Doch man wird auch sehen, dass der Kündigungsschutz zum Beschäftigungshindernis geworden ist. Nicht beim Mittelstand und in der Großindustrie. Wohl aber bei Handwerkern, Händlern und Selbstständigen. Sie alle haben kaum betriebswirtschaftlichen Spielraum, wenn mal ein Auftrag ausbleibt oder ein Kunde nicht zahlt. Dann müssen sie sofort Personalkosten reduzieren – oder sie setzten den ganzen Betrieb aufs Spiel. Verständlich, dass sie lieber Minijobber einstellen als einen sechsten festen Mitarbeiter. Ihnen – und denen, die längst einen Arbeitsvertrag hätten, wenn es die starren Regeln nicht gäbe – wäre mit einer Flexibilisierung im Arbeitsrecht geholfen. Warum sollten Bäcker ihren Verkäuferinnen nicht freistellen, ob sie im Arbeitsvertrag lieber Kündigungsschutz oder Abfindung festschreiben wollen? Dann könnten die kleinen Unternehmen das Risiko kalkulieren, die Arbeitnehmer wären abgesichert und auch die Arbeitsgerichte entlastet.

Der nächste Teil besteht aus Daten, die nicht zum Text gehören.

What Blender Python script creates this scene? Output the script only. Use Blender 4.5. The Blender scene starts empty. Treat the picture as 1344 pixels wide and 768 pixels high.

Gerade ein Sozialdemokrat wie Clement darf sich um dieses Thema nicht herummogeln. Denn von einem wie ihm erwarten die Menschen Veränderung ohne Aufgabe der sozialen Sicherheit. Zwölf Projekte hat Clement für dieses Jahr angekündigt. Eines davon ist der Kündigungsschutz. Mag sein, dass er den politischen Widerstand von Gewerkschaftern und eigenen Genossen diesmal nicht überwinden kann. Aber wenn schon. Beim nächsten mal klappt’s bestimmt. Und auch sechs von zwölf Reformen wären für dieses Land schon ein guter Schnitt.